State Senate Republicans are coalescing behind a plan to make it easier to end legislative debate, a change Democrats say will erase hundreds of years of tradition.

Republicans say the change, to be proposed Jan. 11, is needed to end gridlock in the Senate. Democrats say it is merely a way to grease the skids for Gov. Mark Sanford's agenda, including income tax cuts and school-tax credits.

Republicans and Democrats say the change will be dealt with during the session's first week, when only 24 votes are needed to alter the rules of the 46-member Senate.

Democrats acknowledge they are unlikely to be able to stop the change, which would reduce the number of votes it takes to end a Senate filibuster, sitting a senator down.

At least one Republican, Sen. Jake Knotts of Lexington, said Wednesday he will not support the change.

Knotts said the filibuster rule "has been good for all the history of the Senate" and that changing it would put too much power in the hands of President Pro Tem Glenn McConnell, R-Charleston, and Majority Leader Hugh Leatherman, R-Florence. Leatherman said the change is intended to ensure "we will get to a vote.

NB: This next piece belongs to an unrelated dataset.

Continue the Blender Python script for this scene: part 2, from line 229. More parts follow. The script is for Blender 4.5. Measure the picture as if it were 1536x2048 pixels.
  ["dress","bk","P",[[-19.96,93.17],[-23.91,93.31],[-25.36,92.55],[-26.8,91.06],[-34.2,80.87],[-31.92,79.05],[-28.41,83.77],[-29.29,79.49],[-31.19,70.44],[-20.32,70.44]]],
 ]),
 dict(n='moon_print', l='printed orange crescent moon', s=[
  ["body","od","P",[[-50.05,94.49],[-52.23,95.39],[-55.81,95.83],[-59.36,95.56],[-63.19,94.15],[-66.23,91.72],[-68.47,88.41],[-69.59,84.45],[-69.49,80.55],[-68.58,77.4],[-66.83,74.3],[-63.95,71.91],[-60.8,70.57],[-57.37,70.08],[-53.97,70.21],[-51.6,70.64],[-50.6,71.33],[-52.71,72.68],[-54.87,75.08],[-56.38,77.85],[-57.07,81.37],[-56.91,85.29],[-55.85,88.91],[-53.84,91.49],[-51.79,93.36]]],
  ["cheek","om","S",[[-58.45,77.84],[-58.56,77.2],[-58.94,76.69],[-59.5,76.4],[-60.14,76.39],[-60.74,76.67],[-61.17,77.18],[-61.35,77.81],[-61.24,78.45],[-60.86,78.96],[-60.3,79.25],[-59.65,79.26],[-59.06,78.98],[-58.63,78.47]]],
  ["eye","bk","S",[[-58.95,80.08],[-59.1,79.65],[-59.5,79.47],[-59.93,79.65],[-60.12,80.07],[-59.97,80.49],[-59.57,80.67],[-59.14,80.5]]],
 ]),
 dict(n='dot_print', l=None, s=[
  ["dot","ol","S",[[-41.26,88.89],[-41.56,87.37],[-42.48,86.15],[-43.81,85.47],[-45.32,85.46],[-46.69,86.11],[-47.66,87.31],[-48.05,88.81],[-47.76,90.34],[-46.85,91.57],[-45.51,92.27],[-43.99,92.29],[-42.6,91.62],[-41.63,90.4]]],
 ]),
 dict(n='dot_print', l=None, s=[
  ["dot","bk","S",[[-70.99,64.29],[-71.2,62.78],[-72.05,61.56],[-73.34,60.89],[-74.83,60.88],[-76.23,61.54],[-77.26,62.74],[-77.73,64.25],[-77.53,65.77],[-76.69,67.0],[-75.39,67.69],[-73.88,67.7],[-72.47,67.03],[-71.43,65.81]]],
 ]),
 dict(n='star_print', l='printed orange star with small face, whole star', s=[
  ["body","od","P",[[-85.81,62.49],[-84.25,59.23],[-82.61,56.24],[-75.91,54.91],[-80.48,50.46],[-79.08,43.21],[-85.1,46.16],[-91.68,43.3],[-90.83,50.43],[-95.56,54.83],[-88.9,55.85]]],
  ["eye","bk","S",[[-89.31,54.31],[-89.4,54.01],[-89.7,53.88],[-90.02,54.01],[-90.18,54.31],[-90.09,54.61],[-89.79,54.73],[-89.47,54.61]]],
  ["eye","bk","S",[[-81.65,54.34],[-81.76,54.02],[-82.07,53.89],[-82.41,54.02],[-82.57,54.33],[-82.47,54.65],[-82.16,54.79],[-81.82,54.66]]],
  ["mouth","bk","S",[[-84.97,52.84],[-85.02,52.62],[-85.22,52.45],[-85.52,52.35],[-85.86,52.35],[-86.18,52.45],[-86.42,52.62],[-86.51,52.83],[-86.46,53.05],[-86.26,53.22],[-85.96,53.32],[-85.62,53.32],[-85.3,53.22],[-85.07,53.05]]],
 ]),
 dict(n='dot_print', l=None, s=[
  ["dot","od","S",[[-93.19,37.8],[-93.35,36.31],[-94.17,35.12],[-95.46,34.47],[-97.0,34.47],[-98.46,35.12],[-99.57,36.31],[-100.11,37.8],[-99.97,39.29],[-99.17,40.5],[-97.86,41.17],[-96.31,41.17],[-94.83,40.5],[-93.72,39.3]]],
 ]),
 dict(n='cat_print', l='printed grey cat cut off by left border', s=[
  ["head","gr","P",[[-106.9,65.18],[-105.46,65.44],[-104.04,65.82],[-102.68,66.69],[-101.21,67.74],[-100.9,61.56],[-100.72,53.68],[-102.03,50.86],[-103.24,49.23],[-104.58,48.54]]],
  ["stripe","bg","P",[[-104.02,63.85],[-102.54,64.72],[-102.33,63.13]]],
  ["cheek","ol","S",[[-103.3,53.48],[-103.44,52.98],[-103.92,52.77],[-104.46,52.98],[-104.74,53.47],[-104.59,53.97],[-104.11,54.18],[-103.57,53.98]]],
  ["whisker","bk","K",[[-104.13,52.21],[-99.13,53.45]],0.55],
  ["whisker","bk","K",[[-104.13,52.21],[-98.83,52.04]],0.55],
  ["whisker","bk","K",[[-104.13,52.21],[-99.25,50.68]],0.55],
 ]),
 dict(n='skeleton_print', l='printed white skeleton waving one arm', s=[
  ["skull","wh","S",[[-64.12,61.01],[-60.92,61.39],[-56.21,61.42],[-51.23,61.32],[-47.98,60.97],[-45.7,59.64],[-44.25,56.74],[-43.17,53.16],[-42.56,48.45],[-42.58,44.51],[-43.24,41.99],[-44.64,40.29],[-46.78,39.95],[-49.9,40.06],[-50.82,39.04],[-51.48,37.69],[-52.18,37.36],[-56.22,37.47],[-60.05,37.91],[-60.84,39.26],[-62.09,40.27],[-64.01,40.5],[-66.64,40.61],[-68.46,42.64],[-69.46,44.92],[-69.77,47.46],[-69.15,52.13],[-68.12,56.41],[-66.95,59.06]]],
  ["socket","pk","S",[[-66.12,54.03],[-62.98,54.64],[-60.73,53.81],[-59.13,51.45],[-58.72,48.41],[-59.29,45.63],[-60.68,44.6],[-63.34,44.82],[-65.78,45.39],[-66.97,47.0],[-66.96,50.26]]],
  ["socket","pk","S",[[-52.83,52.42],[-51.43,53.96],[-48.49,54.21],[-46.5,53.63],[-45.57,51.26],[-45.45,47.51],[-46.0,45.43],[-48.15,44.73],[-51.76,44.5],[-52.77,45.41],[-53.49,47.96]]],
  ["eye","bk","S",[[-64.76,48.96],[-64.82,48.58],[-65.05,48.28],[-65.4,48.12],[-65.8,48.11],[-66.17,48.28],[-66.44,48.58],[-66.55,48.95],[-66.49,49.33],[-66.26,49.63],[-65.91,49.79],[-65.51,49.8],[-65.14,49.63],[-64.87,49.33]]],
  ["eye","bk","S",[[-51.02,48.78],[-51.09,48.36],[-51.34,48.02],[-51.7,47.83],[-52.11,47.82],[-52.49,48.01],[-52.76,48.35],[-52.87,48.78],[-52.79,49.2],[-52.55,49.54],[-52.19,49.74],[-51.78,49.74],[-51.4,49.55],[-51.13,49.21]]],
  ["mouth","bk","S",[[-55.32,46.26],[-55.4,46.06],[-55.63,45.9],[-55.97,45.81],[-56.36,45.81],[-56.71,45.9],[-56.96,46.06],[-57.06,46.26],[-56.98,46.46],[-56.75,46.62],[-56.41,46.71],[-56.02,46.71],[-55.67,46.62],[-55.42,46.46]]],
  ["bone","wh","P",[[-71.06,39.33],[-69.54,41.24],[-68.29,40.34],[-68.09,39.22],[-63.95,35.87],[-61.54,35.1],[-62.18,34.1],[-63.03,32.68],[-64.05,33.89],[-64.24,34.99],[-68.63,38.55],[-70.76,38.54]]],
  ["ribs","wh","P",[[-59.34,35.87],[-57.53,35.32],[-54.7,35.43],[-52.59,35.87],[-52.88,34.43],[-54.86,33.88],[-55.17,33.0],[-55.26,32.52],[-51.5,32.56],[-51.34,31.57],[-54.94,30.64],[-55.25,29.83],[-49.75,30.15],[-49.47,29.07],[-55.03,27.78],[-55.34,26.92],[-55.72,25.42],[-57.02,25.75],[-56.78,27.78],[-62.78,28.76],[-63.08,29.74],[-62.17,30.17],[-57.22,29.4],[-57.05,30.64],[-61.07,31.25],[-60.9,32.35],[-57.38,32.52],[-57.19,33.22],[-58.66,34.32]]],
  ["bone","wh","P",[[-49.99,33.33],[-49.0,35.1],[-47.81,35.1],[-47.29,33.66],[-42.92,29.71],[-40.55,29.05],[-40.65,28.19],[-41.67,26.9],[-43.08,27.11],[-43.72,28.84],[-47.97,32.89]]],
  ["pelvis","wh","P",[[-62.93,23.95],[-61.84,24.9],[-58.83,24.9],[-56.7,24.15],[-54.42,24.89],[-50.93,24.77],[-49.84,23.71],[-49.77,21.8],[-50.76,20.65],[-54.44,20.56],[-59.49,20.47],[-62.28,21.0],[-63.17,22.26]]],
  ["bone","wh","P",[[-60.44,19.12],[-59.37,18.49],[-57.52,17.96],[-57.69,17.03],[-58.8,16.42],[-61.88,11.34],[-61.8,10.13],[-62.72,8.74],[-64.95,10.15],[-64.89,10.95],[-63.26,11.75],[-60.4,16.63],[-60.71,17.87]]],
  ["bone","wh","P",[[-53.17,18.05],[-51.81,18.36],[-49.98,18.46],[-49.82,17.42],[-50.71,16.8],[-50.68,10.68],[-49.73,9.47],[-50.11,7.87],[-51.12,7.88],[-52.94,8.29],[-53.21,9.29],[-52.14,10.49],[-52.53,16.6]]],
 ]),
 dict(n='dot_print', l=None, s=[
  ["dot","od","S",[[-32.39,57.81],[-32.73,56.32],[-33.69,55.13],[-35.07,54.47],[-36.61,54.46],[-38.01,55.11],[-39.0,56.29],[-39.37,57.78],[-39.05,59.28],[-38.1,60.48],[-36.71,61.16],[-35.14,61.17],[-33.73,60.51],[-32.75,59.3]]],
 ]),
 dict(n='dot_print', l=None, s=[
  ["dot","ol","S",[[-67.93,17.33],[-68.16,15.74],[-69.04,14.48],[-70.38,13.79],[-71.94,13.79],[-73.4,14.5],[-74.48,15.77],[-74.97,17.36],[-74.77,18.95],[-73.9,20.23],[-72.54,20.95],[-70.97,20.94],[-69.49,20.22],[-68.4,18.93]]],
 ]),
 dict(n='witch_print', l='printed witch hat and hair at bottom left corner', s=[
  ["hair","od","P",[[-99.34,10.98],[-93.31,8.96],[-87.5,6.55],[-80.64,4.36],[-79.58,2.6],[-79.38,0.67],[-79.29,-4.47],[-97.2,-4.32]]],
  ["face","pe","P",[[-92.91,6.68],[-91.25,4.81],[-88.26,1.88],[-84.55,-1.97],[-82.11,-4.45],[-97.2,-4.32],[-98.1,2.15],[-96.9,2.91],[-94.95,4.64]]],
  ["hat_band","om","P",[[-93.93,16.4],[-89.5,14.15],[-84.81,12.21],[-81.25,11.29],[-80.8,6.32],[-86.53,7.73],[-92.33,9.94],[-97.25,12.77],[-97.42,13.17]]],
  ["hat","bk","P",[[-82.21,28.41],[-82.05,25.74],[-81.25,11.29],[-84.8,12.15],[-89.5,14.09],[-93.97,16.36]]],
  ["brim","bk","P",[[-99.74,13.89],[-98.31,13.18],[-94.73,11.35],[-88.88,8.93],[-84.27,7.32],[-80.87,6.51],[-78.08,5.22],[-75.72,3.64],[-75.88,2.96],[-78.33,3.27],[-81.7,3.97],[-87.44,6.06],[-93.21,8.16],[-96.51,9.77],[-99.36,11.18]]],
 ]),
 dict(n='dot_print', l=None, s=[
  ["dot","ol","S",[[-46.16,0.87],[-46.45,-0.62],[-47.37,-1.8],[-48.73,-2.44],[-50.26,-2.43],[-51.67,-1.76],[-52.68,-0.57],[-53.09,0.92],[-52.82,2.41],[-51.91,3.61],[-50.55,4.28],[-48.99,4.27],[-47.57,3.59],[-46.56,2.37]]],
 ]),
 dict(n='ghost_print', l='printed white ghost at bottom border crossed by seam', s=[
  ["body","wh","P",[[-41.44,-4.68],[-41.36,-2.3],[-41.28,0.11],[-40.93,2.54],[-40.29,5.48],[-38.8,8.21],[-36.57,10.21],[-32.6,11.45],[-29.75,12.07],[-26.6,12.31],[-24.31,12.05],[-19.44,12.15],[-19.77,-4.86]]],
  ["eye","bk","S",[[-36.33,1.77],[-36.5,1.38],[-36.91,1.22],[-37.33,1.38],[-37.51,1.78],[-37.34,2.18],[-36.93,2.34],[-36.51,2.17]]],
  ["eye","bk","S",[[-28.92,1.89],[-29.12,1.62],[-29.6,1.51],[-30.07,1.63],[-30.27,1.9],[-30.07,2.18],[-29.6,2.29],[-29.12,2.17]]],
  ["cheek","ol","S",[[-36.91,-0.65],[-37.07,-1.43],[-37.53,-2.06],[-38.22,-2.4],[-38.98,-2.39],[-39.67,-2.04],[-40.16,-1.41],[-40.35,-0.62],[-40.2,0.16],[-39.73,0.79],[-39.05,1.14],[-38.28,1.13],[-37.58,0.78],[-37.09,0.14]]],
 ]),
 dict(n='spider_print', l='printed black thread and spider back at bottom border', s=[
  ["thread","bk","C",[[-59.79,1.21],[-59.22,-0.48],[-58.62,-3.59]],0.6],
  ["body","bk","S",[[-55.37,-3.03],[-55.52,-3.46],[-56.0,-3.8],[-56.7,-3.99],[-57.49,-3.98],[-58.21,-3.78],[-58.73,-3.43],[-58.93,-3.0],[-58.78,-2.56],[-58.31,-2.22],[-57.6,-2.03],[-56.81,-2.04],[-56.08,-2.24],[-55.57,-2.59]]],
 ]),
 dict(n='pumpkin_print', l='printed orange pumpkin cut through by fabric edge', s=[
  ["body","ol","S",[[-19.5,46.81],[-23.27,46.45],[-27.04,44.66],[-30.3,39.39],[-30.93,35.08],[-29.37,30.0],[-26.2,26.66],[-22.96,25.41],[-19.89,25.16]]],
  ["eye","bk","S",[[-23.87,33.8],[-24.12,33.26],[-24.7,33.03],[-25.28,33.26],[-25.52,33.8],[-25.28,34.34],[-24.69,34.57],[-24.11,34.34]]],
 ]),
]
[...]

That's what hurt us last year; we could not get to a vote."

The Senate deadlocked last year on a number of bills when an individual senator held the floor for days on end, preventing action on any other proposal that did not have unanimous support.

The logjams also prevented much of Sanford's agenda from being passed, including the income tax cut and tax credits for parents who send their children to private school.

This fall, Sanford began calling on the Senate to change its rules to make it easier to stop filibusters.

Sen. Robert Ford, D-Charleston, said the rules are not the problem: Sanford's unwillingness to compromise is.

Republican Govs. Jim Ed-wards and Carroll Campbell managed to get legislation through Democratic-controlled Senates, Ford said.